Monday, November 05, 2007

Why no posts?


I ask myself from time to time why I managed to post as much as I did while I was off with Bev. Now an easy answer would be that I had more time. But that wouldn’t be true. I don’t really have all that much easy, computer time when I’m with Bev. She certainly doesn’t get computers. And if I’m just sitting there and it is daytime, then from her view I’m being really annoying. We aren’t walking, we aren’t driving, we aren’t drinking soda, we aren’t shopping. These are activities she gets. Sitting with a small thing on my lap, ignoring her. This she doesn’t get.

So why did I write then, and I don’t write now. I used to write in the evenings, mostly when Bev was sleeping. So now I come home from work, but I don’t write.
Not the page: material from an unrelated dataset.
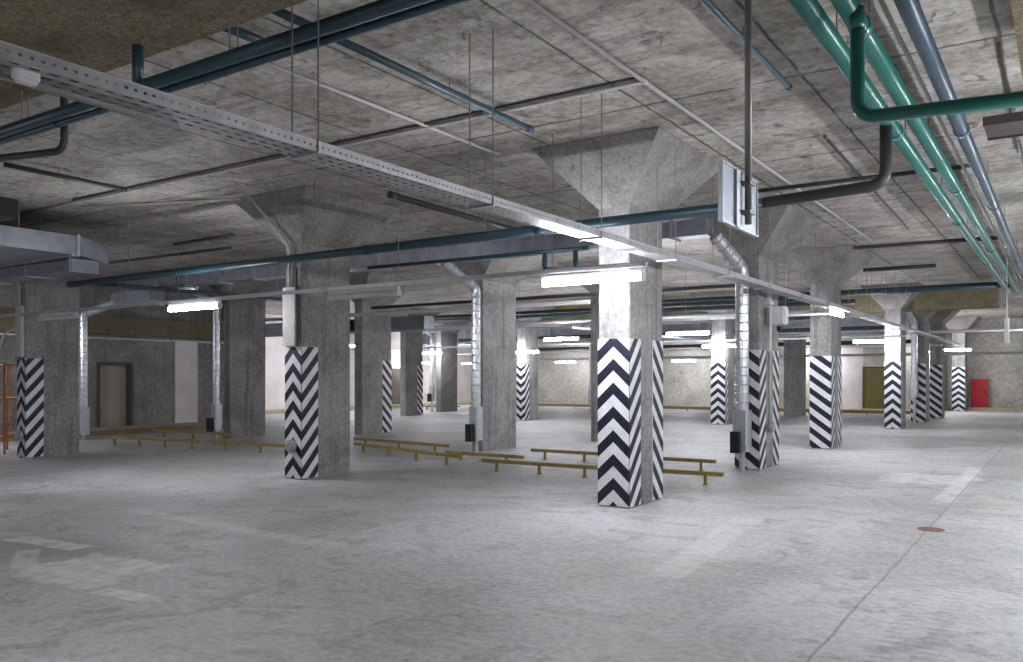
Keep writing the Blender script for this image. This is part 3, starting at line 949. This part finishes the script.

Some random thoughts on this mystery. During that time my brain was able to slow down enough to daydream, muse, contemplate, think. It wasn’t assaulted with external assaults and requirements. At work, I spend my time “thinking”--but it’s quick, short, tactical, high pressure. When I come home at night my brain is swimming. Nothing settles out that is working spending more time on. In fact I spend my time holding these quick, intense thoughts at bay.

So I guess my evenings are mostly spent trying to send my brain into a loop that doesn’t assault me, hassle me. That’s the mode my work brings upon me. So what do I do? Read e-mail. Read the blogs of kids and friends. Watch TV. (Watching movies usually seems like too much of a commitment.) Download audiobooks. Wash dishes. Listen to audiobooks as I fall to sleep. Keep my brain, my thoughts at bay.

This is not good. I’ve always thought of my brain as my friend, not my hassler (torment is way too dramatic here). So this means that I need to find a way out of the return of my current life patterns. Life tires my brain. This not helping.


2 comments:

Lisa B. said...

Nice to see a post from you!

I find that blogging is a second track for my brain (much as poetry writing is--)--I find myself noticing blog-post-shaped things to write about, save them for when I have a moment, write and post. Same with poems.

It's true, though, that stressful work can short-circuit that observant, noticing self that wants to make something besides work product.

SusanS said...

I need an editor. What did I say about the brain in the evening. . .

I like the idea of blog-post-shaped things. I'll look for sheltered thoughts of that size.